Can the unary & operator yield the address 0 (null pointer)?

Question

C2x, 6.5.3.2 Address and indirection operators, Semantics, 3:

The unary & operator yields the address of its operand.

A simple question: can the unary & operator yield the address 0 (null pointer)?

Any examples / experience?

Answer 1

It can. But you have to go out of your way to make it possible.

There are two ways to do this for an actual object:

1. Construct an object file or linker symbol file that you are linking against that exports a symbol at NULL. If you & on that you will get NULL.

2. Be libc on certain platforms. The first symbol you define is NULL. On at least one platform, the heap manager had to contend with this so it was carefully coded so the compiler would never observe the fact the heap HEAD pointer was stored at NULL.

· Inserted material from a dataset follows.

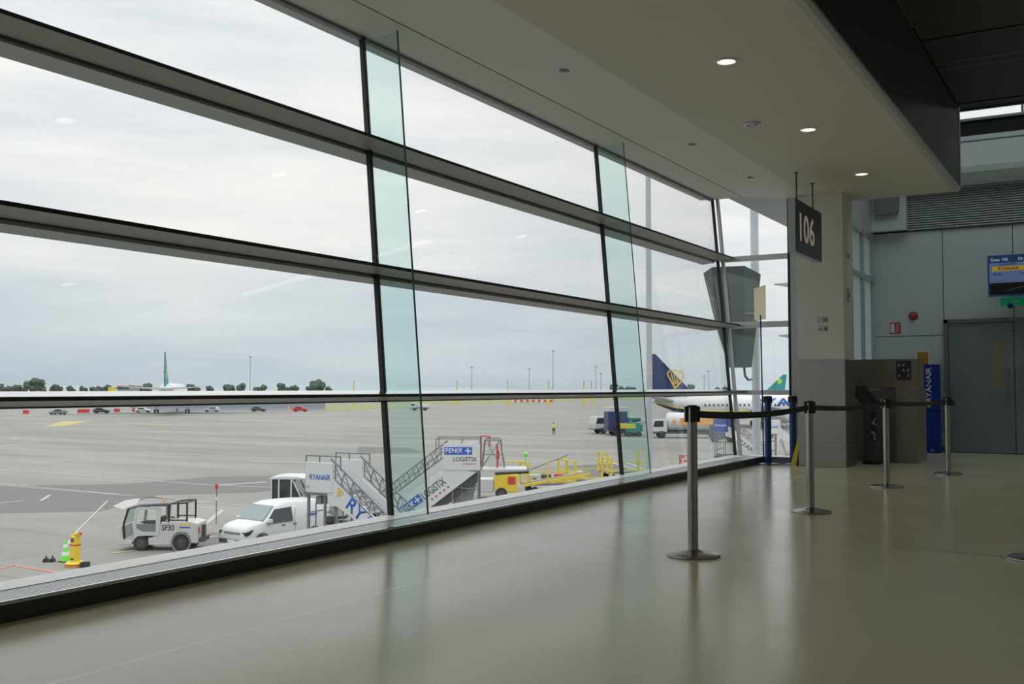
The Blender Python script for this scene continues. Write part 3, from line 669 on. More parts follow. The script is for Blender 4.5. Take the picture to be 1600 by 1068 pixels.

Notice that both of these waaaay out of portable C, and that's the point. If you get & to return NULL you will know you did it. It's not happening by accident.

However there is another way: We can construct an expression containing no real objects where & returns a 0. Like this:

&(((struct some_struct *)0)->first_member)

Only seen in

#define offsetof(type, member) ((size_t)&(((type *)0)->member))

Don't do this. #include <stddef> and let the compiler define offsetof. There's a bug in this implementation.

Answer 2

The relevant section of the standard is 6.3.2.3/3 (N2731), which states

If a null pointer constant is converted to a pointer type, the resulting pointer, called a null pointer, is guaranteed to compare unequal to a pointer to any object or function.

Consequently, the result of & acting on any object is guaranteed to "compare unequal" with a null pointer.